At the beginning of the ’80s, I first started discovering what at the time was being grouped together as “New Wave,” the alternative music of the early ’80s (although I also seem to recall that this was being called more generally “New Music”…a term that included both the more synth-y bands as well as the punk bands and punk-related artists). I seem to recall my interest beginning with artists that were cracking the Top 40 at the end of the ’70s, like The Talking Heads, The Police, and Blondie. Every Sunday for at least a couple of years starting when I was about 11 or 12, I would hang out by the radio in my bedroom and listen to the Top 40 countdown with Casey Kasem, writing down all the songs as they came up and then comparing them to the songs on the next week’s countdown. I began hearing songs like “Roxanne” and “Psycho Killer” and finding them completely refreshing in what was otherwise then a disco-post-disco music world.

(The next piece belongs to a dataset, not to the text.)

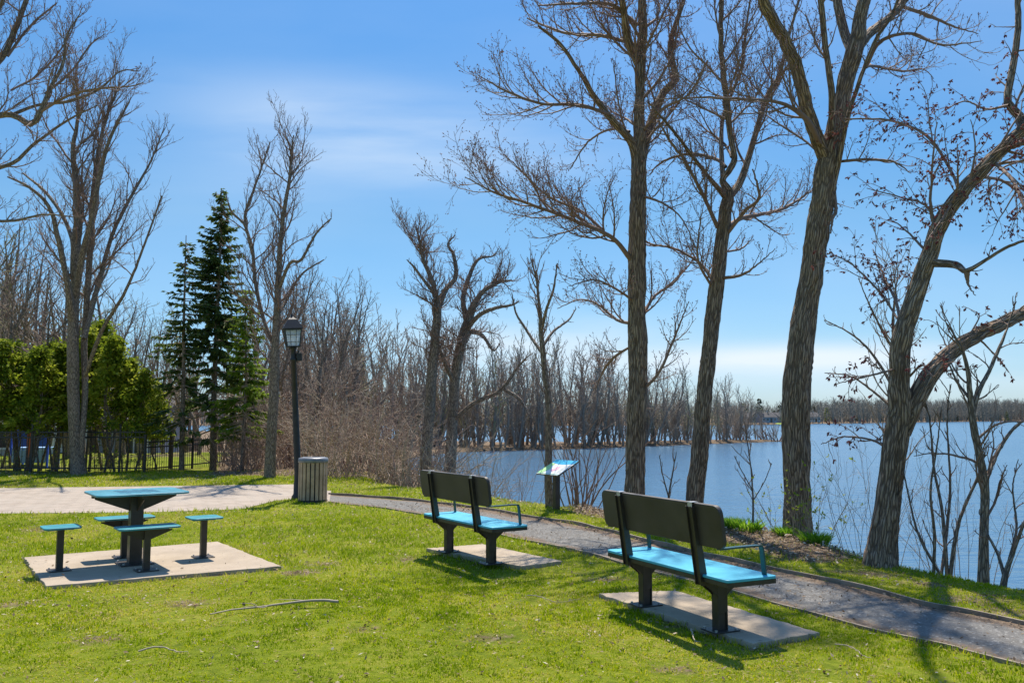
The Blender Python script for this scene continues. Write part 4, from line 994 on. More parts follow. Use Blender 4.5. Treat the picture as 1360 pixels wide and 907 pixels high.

It was in this way that I gradually became a big fan of New Music…and one of the bands that I liked most in those years was the English Beat. The biggest band of the ska movement that included the Specials and Madness (and a number of other bands, like the Selecter and Bad Manners, that were very popular in England but never broke quite as big in America), the Beat’s mix of ska, soul, Motown, and pop was fast and furious, incredibly catchy, and completely intoxicating. 1982′s Special Beat Service, their third (and, as it turned out, final) album was one of the records at that time that I played over and over again, along with the Police and R.E.M.’s Chronic Town, and just couldn’t get enough of. I remember days in high school when I couldn’t wait to get home and put the album on — there were so many great new sounds to absorb.
I love every song on Special Beat Service, but one of the best of those is “Sugar and Stress,” a song that owes as much to the Clash (borrowing the riff from “Lost in the Supermarket”) as it does to Motown. Bopping along disguised as an upbeat, danceable song, the lyrics actually speak about how the world is going to hell in a handbasket. It’s not all that different a message than the one that Harry Nilsson put across in the recently featured “Driving Along,” but this time it’s not cars that are dividing us, but rather society’s self-absorbed need to get ahead at the cost of others. The “sugar and stress” of the title appears to be a metaphor — relating overconsumption and self-interest and the problems this causes for the less fortunate in the world to diabetes: high blood-sugar levels caused by overeating and the havoc this wreaks on the body. It’s a very lightly used metaphor in the context of the song, but the point is taken, giving you something to think about while giving your feet something to move to (and that’s a combination found in nearly every song by the English Beat).